We’ve lived so long under the spell of hierarchy—from god-kings to feudal lords to party bosses—that only recently have we awakened to see not only that “regular” citizens have the capacity for self-governance, but that without their engagement our huge global crises cannot be addressed. The changes needed for human society simply to survive, let alone thrive, are so profound that the only way we will move toward them is if we ourselves, regular citizens, feel meaningful ownership of solutions through direct engagement. Our problems are too big, interrelated, and pervasive to yield to directives from on high.
—Frances Moore Lappé, excerpt from Time for Progressives to Grow Up

Friday, July 31, 2015

“Extractivism creates a society without subjects”: Raúl Zibechi on Latin American Social Movements

Click here to access this interview with one of the most influential activist thinkers in Latin America, translated and posted on Upside Down World.

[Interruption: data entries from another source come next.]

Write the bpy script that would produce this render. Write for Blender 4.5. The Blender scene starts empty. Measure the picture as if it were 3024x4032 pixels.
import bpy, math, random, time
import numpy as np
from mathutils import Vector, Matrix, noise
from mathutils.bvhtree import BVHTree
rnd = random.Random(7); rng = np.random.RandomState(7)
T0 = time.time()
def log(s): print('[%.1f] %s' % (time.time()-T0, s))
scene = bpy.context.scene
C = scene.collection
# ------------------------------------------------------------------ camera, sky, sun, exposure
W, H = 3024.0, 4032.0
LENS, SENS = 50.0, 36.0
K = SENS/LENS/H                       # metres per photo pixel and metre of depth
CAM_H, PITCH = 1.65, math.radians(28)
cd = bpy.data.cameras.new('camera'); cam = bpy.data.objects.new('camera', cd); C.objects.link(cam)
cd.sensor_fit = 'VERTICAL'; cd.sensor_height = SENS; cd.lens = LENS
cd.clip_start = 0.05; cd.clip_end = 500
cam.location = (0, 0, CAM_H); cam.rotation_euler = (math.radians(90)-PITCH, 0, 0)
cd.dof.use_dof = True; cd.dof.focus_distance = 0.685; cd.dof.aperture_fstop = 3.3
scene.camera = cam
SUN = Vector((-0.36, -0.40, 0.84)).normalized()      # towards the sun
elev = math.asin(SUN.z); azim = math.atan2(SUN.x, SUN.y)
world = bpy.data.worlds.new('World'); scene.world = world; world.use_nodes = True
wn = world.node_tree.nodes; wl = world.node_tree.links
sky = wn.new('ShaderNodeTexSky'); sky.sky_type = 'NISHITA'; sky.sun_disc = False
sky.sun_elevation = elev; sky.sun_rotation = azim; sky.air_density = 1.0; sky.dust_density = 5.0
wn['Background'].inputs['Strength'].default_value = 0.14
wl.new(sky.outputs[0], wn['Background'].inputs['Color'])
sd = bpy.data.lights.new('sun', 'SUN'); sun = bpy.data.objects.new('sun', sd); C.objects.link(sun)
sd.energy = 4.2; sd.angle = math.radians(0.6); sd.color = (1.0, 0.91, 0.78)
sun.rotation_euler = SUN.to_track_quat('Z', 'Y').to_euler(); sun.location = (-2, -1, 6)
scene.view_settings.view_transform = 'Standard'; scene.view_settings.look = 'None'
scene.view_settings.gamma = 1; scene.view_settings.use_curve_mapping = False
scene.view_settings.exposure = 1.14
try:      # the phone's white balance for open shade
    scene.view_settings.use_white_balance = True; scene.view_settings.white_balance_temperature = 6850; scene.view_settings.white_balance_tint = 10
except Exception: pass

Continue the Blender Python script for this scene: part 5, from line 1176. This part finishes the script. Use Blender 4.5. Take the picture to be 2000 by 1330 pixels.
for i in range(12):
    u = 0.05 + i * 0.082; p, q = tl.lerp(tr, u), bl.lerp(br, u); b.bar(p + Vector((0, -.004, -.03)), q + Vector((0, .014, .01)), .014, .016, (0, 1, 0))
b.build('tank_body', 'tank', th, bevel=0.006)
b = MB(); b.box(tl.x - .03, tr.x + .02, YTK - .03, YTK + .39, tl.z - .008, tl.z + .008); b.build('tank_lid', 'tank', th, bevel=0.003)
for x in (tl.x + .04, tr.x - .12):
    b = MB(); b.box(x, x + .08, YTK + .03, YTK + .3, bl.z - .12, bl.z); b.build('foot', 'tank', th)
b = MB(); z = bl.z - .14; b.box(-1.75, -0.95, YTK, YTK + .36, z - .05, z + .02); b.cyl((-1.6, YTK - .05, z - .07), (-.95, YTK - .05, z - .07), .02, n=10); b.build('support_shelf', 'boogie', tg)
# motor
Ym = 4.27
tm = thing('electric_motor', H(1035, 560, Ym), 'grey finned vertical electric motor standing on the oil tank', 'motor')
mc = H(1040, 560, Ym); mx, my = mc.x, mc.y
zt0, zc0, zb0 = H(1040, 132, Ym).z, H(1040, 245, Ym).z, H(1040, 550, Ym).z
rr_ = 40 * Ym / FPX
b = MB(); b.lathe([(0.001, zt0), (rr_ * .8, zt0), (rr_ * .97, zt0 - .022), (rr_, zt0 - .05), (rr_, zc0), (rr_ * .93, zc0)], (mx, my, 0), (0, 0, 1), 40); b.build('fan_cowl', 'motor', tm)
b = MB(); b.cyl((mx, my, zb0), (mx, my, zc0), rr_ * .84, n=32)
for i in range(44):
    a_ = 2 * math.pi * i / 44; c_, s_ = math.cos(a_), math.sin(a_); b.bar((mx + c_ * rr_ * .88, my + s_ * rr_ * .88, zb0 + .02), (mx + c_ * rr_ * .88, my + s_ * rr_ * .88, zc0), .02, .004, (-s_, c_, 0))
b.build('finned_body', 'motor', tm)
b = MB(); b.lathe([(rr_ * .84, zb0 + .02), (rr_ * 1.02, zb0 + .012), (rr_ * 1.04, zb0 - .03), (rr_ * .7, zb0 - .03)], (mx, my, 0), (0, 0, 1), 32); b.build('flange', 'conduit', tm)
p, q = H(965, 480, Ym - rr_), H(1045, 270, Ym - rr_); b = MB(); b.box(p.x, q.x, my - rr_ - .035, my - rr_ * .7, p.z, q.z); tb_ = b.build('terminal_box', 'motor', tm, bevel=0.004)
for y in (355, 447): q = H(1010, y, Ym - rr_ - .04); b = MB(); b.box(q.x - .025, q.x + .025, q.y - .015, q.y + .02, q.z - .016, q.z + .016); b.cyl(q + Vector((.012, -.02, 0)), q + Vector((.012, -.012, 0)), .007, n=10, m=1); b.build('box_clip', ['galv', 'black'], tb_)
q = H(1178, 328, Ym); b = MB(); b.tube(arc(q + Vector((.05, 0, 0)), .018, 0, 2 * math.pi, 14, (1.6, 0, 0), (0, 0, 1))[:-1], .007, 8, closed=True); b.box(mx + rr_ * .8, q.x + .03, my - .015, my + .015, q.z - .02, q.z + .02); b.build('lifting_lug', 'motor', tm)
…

I think this give us rather brief, but informative observations to bring us up-to-date on radical political movements in Latin America, particularly in South America. Zibechi explains that most of the previous activists organizations have been integrated or absorbed into more social-welfare oriented capitalist regimes that have themselves been integrated within neoliberal structures, but the latter have reached their limits in creating a better life for most people and fall far short by condemning most people to live as poor objects in a world governed by transnational corporations located in New York, London, etc, rather than "subjects" who are in control of their lives. It's the difference between being passively acted upon by outside forces or being an actor participating in vital decisions that affect your life and the lives of people near you. (If you need an illustration of people who insist on being subjects in a hostile capitalist world, read about the Zapatistas.) Thus, he sees a new cycle of radical activism ahead.
Progressivism in Latin America, which broke out around 10 or 15 years ago depending on which country you’re talking about, produced some positive changes. But I think that cycle has come to an end. While there continue to be progressive governments, what I am saying is that progressivism as a set of political forces that created something relatively positive: this has ended. ....
...Latin America stands at a crossroads: either it changes into a political movement advocating real change reaching the structures of society – ownership of land, tax reform targeting the rich – or these governments simply become conservative, which is a process I think has already begun.